Wright v. Bennett

150 Ark. 154 | Ark. | 1921

McCulloch, C. J.

Appellee owned a farm in Benton County, and listed it with appellant for sale or exchange, agreeing to pay a commission. A. L. Pickerall and L. A. Dykes also owned a farm in Benton County, and listed same with appellant, who negotiated an exchange between appellee and those parties. Under the terms of. the exchange, Pickerall and Dykes were to pay the sum of $600 to appellee. They executed a note to appellant for said amount, and appellee instituted this action against appellant to restrain him from collecting the note, on the ground that he had misrepresented the terms of the sale to appellee. The controversy between appellant and appellee relates to the amount of the commission and certain alleged -representations made by appellant to appellee concerning the terms of the trade between the appellee and .Pickerall and Dykes. The contention of appellee is that he first demanded the sum of a thousand dollars in the trade, but finally agreed to accept $600 on condition that appellant would only require him to pay $200 commission; but that appellant subsequently represented to him (appellee) that Pickerall had refused to consummate the trade unless he should receive $300 of the $600 that was paid in the exchange, and that appellee, in order to consummate, the trade and in reliance upon the representations of appellant concerning the demand of Pickerall, consented to this arrangement. The allegation of the complaint is that the representations made by appellant concerning the dedemand of Pickerall were false; and there was testimony tending to sustain appellee’s contention on that point. Appellant contends, on the other hand, that he made no such representations to appellee in regard to such demand from Pickerall; that appellee agreed to pay him a commission of $500 on the exchange, and that he had tendered to appellee the sum of a hundred dollars — the difference between the amount of the note and his commission.
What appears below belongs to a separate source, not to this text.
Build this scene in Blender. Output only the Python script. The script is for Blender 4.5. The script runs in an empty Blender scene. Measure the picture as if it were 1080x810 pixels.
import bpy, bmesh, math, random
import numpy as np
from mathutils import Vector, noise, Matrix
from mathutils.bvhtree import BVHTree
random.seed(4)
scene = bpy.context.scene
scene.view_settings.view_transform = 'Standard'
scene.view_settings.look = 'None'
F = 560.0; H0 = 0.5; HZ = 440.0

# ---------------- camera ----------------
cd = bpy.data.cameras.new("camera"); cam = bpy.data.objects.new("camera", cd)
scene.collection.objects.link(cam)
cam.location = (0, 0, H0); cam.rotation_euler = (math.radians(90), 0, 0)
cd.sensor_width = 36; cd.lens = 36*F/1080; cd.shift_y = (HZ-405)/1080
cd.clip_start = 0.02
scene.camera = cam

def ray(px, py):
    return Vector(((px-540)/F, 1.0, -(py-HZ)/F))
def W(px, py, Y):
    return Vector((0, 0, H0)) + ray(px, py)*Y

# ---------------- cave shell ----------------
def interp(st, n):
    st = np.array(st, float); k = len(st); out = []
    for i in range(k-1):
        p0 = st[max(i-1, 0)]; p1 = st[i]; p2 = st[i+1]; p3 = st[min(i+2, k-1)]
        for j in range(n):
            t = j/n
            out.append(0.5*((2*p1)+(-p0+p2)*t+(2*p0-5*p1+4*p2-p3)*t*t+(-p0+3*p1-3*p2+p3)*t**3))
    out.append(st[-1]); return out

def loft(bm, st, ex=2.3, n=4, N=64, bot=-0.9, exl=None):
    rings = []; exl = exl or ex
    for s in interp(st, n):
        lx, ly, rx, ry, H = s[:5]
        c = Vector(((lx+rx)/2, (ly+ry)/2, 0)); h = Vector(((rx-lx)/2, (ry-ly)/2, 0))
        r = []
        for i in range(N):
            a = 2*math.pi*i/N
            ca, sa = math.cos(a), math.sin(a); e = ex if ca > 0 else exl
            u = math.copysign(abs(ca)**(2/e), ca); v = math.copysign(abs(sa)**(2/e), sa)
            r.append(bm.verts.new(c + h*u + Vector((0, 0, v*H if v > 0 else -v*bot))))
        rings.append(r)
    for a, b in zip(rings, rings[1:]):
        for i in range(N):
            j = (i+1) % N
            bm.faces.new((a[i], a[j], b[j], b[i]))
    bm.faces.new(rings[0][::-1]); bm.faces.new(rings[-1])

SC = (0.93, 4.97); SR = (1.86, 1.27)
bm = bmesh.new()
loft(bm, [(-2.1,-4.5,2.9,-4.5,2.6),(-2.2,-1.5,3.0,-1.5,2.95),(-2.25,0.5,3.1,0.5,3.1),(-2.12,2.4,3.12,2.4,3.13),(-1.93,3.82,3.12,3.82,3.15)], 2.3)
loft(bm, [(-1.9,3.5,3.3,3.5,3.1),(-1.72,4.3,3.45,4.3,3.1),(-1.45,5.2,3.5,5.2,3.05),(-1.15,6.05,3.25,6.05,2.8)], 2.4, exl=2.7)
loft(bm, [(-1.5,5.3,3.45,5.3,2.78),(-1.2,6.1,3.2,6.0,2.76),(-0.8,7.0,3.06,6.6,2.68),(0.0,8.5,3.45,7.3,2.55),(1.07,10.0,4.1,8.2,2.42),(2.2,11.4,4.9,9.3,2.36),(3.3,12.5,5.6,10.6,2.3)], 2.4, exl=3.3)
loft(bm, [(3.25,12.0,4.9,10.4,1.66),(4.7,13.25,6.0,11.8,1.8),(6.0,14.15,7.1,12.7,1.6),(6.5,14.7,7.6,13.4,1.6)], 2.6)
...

The testimony is sharply conflicting, and is confined mainly to the testimony of the two parties themselves— appellant and appellee. There was another witness, named Holcomb, a nephew of appellant, who testified that he was present when the parties went out to look at the farms, and heard appellee agree to pay a commission of $500. The contention, however, of appellee is that, at that time, he was holding out for a difference of a thous- and dollars in the exchange, and that afterwards, when Pickerall and Dykes offered $600, he consented to the reduction on condition that appellant would reduce his commission to $200. Pickerall testified that he made no demand on appellant that he should he paid $300 out of the note when collected, and he testified that he and Dykes gave the note for the difference with no expectation that any of it would be returned

Viewing the testimony in the record, it appears to be about evenly balanced, and under those circumstances it is our duty not to disturb the finding of the chancellor.

The point is made that appellee had no right to rely on alleged representations of appellant, but should have pursued the inquiry and ascertained from Pickerall that no such demand had been made. The answer to that contention is that appellee had the right to rely upon the representations of appellant as his agent, and the fact that he did so rely upon these representations, without inquiring further, does not deprive him of relief against the fraud of his agent.

Again, it is contended that appellee should be denied relief on the ground that he consummated the exchange after ascertaining the falsity of the alleged representations made to him. This contention is not sound, for the reason that Pickerall and Dykes we're not parties to the misrepresentations, and appellee was bound by his contract with them, notwithstanding the misrepresentations of his agent, and appellee’s only remedy was to consummate the sale and seek a remedy against his agent.

The state of the record is, as before stated, such that we cannot say that the preponderance of the evidence is against the finding of the chancellor. The decree is therefore affirmed.